- _AIM OF THE TASK_
Extract the whole listing as it stands. Do not include the pictures.
Begin
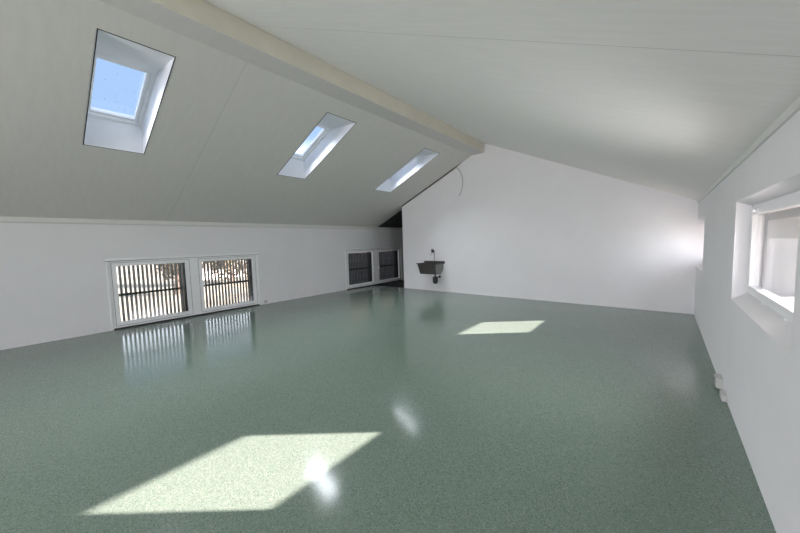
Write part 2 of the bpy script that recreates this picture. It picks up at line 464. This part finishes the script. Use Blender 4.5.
# ------------------------------------------------------------------ left windows
def yz_ring(x, y0, y1, z0, z1, wd, dx, wb=None):
    wb = wd if wb is None else wb
    O = [(x, y0, z0), (x, y1, z0), (x, y1, z1), (x, y0, z1)]
    I = [(x, y0 + wd, z0 + wb), (x, y1 - wd, z0 + wb), (x, y1 - wd, z1 - wd), (x, y0 + wd, z1 - wd)]
    return O, I, (dx, 0, 0)
def left_window(name, y0, y1, z0, z1):
    root = struct(empty(name, (XL, (y0 + y1) / 2, z0)))
    ym = (y0 + y1) / 2
    f = MB()
    f.ring(*yz_ring(XL - 0.085, y0, y1, z0, z1, 0.045, 0.075))
    f.box(XL - 0.085, XL - 0.01, ym - 0.085, ym + 0.085, z0 + 0.045, z1 - 0.045)
    f.build('window_frame', M_FRAME, root, bevel=0.003)
    c = MB()
    c.box(XL - 0.005, XL + 0.014, y0 - 0.045, y1 + 0.045, z1 - 0.008, z1 + 0.030)
    c.box(XL - 0.005, XL + 0.010, y0 - 0.030, y0 + 0.006, 0.004, z1 - 0.008)
    c.box(XL - 0.005, XL + 0.010, y1 - 0.006, y1 + 0.030, 0.004, z1 - 0.008)
    c.build('casing', M_FRAME, root, bevel=0.003)
    g = MB()
    g.box(XL - 0.004, XL + 0.012, y0 - 0.045, y1 + 0.045, z1 - 0.018, z1 - 0.010)
    g.build('drip_groove', M_SEAL, root)
    MB().box(XL - 0.08, XL + 0.004, y0, y1, 0.001, 0.030).build('threshold_joint', M_GAP, root)
    for (a, b, hs) in ((y0 + 0.047, ym - 0.087, 1), (ym + 0.087, y1 - 0.047, -1)):
        s = MB(); s.ring(*yz_ring(XL - 0.075, a, b, z0 + 0.047, z1 - 0.047, 0.070, 0.070))
        so = s.build('sash', M_FRAME, root, bevel=0.004)
        MB().box(XL - 0.045, XL - 0.040, a + 0.063, b - 0.063, z0 + 0.110, z1 - 0.110).build('pane', M_GLASS, so)
        MB().ring(*yz_ring(XL - 0.0062, a - 0.004, b + 0.004, z0 + 0.043, z1 - 0.043, 0.007, 0.002)).build('seal', M_SEAL, so)
        hy = b - 0.03 if hs == 1 else a + 0.03
        h = MB()
        h.box(XL - 0.004, XL + 0.008, hy - 0.014, hy + 0.014, 0.60, 0.68)
        h.tube([(XL + 0.008, hy, 0.66), (XL + 0.035, hy, 0.66), (XL + 0.04, hy, 0.65), (XL + 0.04, hy, 0.56)], 0.009, 8)
        h.build('handle', M_FRAME, so)
    return root
left_window('window_1', *LW[0])
left_window('window_2', *LW[1])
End
- _ANSWER TO THIS PROBLEM_
Write part 2 of the bpy script that recreates this picture. It picks up at line 464. This part finishes the script. Use Blender 4.5.
# ------------------------------------------------------------------ left windows
def yz_ring(x, y0, y1, z0, z1, wd, dx, wb=None):
    wb = wd if wb is None else wb
    O = [(x, y0, z0), (x, y1, z0), (x, y1, z1), (x, y0, z1)]
    I = [(x, y0 + wd, z0 + wb), (x, y1 - wd, z0 + wb), (x, y1 - wd, z1 - wd), (x, y0 + wd, z1 - wd)]
    return O, I, (dx, 0, 0)
def left_window(name, y0, y1, z0, z1):
    root = struct(empty(name, (XL, (y0 + y1) / 2, z0)))
    ym = (y0 + y1) / 2
    f = MB()
    f.ring(*yz_ring(XL - 0.085, y0, y1, z0, z1, 0.045, 0.075))
    f.box(XL - 0.085, XL - 0.01, ym - 0.085, ym + 0.085, z0 + 0.045, z1 - 0.045)
    f.build('window_frame', M_FRAME, root, bevel=0.003)
    c = MB()
    c.box(XL - 0.005, XL + 0.014, y0 - 0.045, y1 + 0.045, z1 - 0.008, z1 + 0.030)
    c.box(XL - 0.005, XL + 0.010, y0 - 0.030, y0 + 0.006, 0.004, z1 - 0.008)
    c.box(XL - 0.005, XL + 0.010, y1 - 0.006, y1 + 0.030, 0.004, z1 - 0.008)
    c.build('casing', M_FRAME, root, bevel=0.003)
    g = MB()
    g.box(XL - 0.004, XL + 0.012, y0 - 0.045, y1 + 0.045, z1 - 0.018, z1 - 0.010)
    g.build('drip_groove', M_SEAL, root)
    MB().box(XL - 0.08, XL + 0.004, y0, y1, 0.001, 0.030).build('threshold_joint', M_GAP, root)
    for (a, b, hs) in ((y0 + 0.047, ym - 0.087, 1), (ym + 0.087, y1 - 0.047, -1)):
        s = MB(); s.ring(*yz_ring(XL - 0.075, a, b, z0 + 0.047, z1 - 0.047, 0.070, 0.070))
        so = s.build('sash', M_FRAME, root, bevel=0.004)
        MB().box(XL - 0.045, XL - 0.040, a + 0.063, b - 0.063, z0 + 0.110, z1 - 0.110).build('pane', M_GLASS, so)
        MB().ring(*yz_ring(XL - 0.0062, a - 0.004, b + 0.004, z0 + 0.043, z1 - 0.043, 0.007, 0.002)).build('seal', M_SEAL, so)
        hy = b - 0.03 if hs == 1 else a + 0.03
        h = MB()
        h.box(XL - 0.004, XL + 0.008, hy - 0.014, hy + 0.014, 0.60, 0.68)
        h.tube([(XL + 0.008, hy, 0.66), (XL + 0.035, hy, 0.66), (XL + 0.04, hy, 0.65), (XL + 0.04, hy, 0.56)], 0.009, 8)
        h.build('handle', M_FRAME, so)
    return root
left_window('window_1', *LW[0])
left_window('window_2', *LW[1])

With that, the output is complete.